Question

The general solution of $\dfrac{{\tan 2x - \tan x}}{{1 + \tan x\tan 2x}} = 1$ is
A. $n\pi + \dfrac{\pi }{4},\forall n \in Z$
B. $n\pi \pm \dfrac{\pi }{4},\forall n \in Z$
C. $\phi $
D. $n\pi + \dfrac{\pi }{6},\forall n \in Z$

Answer 1

Hint – We will start solving this question by using some tangent formula. We will also take some help from trigonometric ratios tables to find some values and after solving them step by step, we will get our solution.

Complete step-by-step answer:

The given trigonometric equation is,
$\dfrac{{\tan 2x - \tan x}}{{1 + \tan x\tan 2x}} = 1$

This equation can also be written as,
$\dfrac{{\tan 2x - \tan x}}{{1 + \tan 2x\tan x}} = 1$…………. (1)

As we know that in equation (1) $\dfrac{{\tan 2x - \tan x}}{{1 + \tan 2x\tan x}}$ represents a formula , i.e.,
$\tan \left( {A - B} \right) = \dfrac{{\tan A - \tan B}}{{1 + \tan A\tan B}}$

Therefore, equation (1) becomes,
$\tan \left( {2x - x} \right) = 1$
$ \Rightarrow \tan x = 1$
We know that tangent is 1 at $\dfrac{\pi }{4}$, therefore the above equation becomes,
$\tan x = \tan \dfrac{\pi }{4}$
Also, we know that if $\theta $ and $\alpha $ are not the multiples of $\dfrac{\pi }{2}$, then
$
  \tan \theta = tan\alpha \\
   \Rightarrow \theta = n\pi + \alpha ,\forall n \in Z \\
 $
 where $Z$ represents integers.
Thus, $x = n\pi + \dfrac{\pi }{4},\forall n \in Z$, is the general solution of the given equation.

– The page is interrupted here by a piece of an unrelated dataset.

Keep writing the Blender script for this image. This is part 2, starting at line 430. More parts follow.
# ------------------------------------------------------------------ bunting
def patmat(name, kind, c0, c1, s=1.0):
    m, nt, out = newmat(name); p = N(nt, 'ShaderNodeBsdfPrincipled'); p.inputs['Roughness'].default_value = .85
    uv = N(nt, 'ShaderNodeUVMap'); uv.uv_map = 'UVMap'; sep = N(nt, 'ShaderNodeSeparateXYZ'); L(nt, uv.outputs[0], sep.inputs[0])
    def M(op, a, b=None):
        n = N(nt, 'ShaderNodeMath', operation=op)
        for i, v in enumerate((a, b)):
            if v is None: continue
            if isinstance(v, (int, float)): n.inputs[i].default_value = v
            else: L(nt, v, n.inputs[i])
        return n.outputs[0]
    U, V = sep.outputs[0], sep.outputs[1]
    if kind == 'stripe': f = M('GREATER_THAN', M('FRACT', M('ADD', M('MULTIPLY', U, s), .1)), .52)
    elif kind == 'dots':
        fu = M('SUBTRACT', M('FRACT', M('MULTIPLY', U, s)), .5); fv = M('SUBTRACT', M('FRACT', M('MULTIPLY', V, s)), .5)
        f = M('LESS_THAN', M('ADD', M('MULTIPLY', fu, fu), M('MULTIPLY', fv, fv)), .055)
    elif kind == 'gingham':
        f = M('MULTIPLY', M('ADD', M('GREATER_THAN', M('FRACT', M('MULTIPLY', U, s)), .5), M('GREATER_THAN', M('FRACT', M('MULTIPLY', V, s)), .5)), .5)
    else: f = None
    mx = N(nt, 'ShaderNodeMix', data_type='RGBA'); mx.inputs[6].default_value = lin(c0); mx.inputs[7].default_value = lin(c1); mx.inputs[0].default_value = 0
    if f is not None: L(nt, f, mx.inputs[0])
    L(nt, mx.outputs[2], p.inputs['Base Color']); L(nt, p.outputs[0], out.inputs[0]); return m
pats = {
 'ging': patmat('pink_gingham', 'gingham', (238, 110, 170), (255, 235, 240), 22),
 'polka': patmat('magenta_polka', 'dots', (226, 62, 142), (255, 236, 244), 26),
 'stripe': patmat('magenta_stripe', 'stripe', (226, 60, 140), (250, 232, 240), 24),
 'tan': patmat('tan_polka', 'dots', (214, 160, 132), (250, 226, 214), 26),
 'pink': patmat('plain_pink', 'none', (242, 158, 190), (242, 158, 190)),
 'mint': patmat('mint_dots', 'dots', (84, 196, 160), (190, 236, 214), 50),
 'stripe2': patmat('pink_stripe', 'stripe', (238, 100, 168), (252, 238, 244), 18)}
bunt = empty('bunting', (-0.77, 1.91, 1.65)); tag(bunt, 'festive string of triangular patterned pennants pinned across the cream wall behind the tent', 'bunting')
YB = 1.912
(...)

Hence, option A is the right answer.
Note – The expression involving integer n which gives all solutions of trigonometric equations is called a general solution. These questions are complex so they should be solved with caution and all the formulas and properties should be on tips.